In an arbitration under the Small Landholders (Scotland) Act 1911, sec. 7 (11), between Dame Emily Eliza Steele Gordon Cathcart, wife of Sir Reginald Archibald Edward Cathcart of Carlton, Bart., proprietrix of Ormiclate, Bornish, and Milton Farms, South Uist, respondent, and the Board of Agriculture for Scotland, reclaimers, for the purpose of determining the amount of compensation due in respect of the formation of small holdings and enlargements of holdings on the said farms of Ormiclate, Bornish and Milton, James Forbes, M.V.O., Eallabus, Bridgend, Islay, arbiter in the reference, at the request of the Board, stated a Special Case for the opinion of the Lord Ordinary on the Bills.

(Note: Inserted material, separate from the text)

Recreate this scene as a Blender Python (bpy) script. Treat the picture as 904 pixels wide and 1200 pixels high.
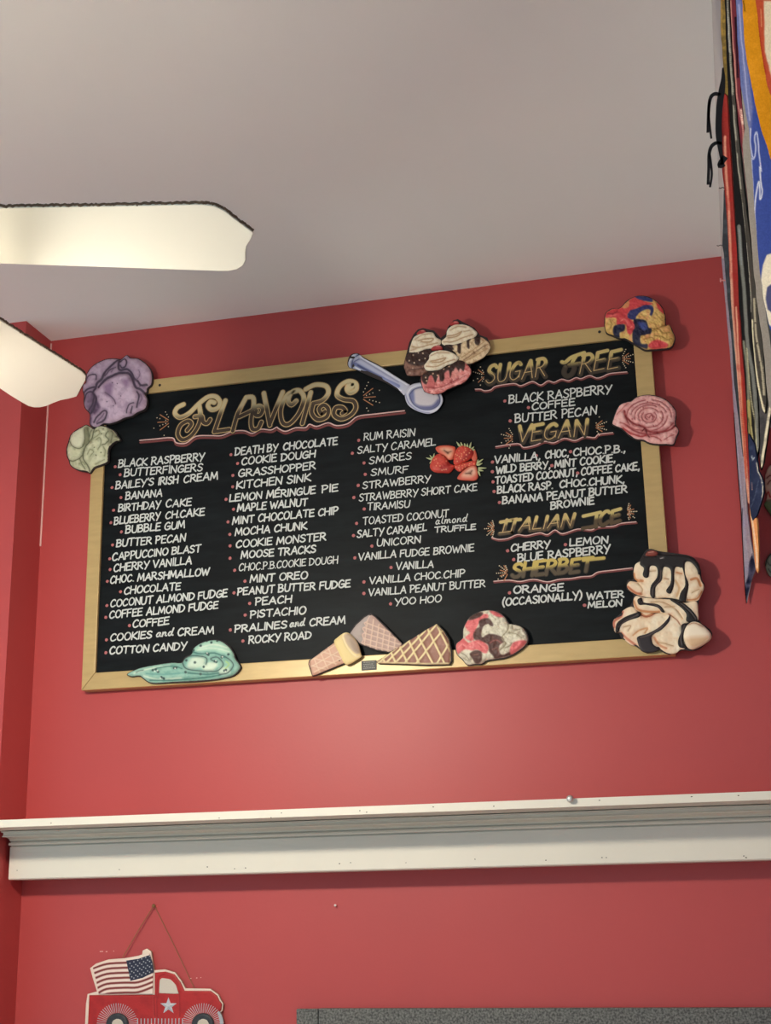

The Lord Ordinary ( Dundas) having on 28th July 1914 answered the question of law contained in the Special Case in favour of Lady Cathcart, the Board reclaimed to the First Division of the Court of Session.
The respondent objected to the competency of the appeal, and argued—The reference to the Lord Ordinary was merely consultative. The intention was to obtain his opinion, and not his judgment, in the strict sense— Macdougall and Others. July 4, 1869, 7 Macph. 976, 6 S.L.R. 620. The wording in section 19 of the Arbitration Act 1889 (52 and 53 Vict., cap. 49) was similar to that in the section under consideration. and it had been held that under that section there was no appeal— in re Knight and Tabernacle Permanent Building Society, L.R. [1892] 2 QB 613, Lord Esher (M.R.) at 617. In any event it could not have been intended to allow an appeal here, for the Small Landholders (Scotland) Act 1911 (1 and 2 Geo. V, cap. 49) stopped short of importing section 11 (3) of the Agricultural Holdings (Scotland) Act 1908 (8 Edw. VII, cap. 64) where an appeal was expressly provided for in certain circumstances, and Schedule 2 of the Act could not be held to override such provision.
Argued for reclaimers—Any interlocutor of the Lord Ordinary was appealable, the reason being that historically the Outer House was identical with the Inner House, the whole forming the Court of Session. The Lord Ordinary's judgment was merely an opinion, the judgment being given only in the Inner House— Clippens Oil Company, Limited v. Edinburgh and District Water Trustees, March 20, 1906, 8 F, 731, Lord President at p. 750,
Page: 109↓
43 S.L.R. 540, at p. 551. Section 7 (11) of the Small Landholders (Scotland) Act 1911 and section 11 (3) of the Act of 1908 contemplated the ordinary legal opinion of the Sheriff, and by the former section the Lord Ordinary was merely substituted for the Sheriff.
The Court dismissed the reclaiming note as incompetent.
Counsel for the Reclaimers—The Solicitor-General ( Morison, K.C.)— T. G. Robertson. Agent— Sir Henry Cook, W.S.
Counsel for the Respondent— Macmillan, K.C.— C. H. Brown. Agents— Skene, Edwards, & Garson, W.S.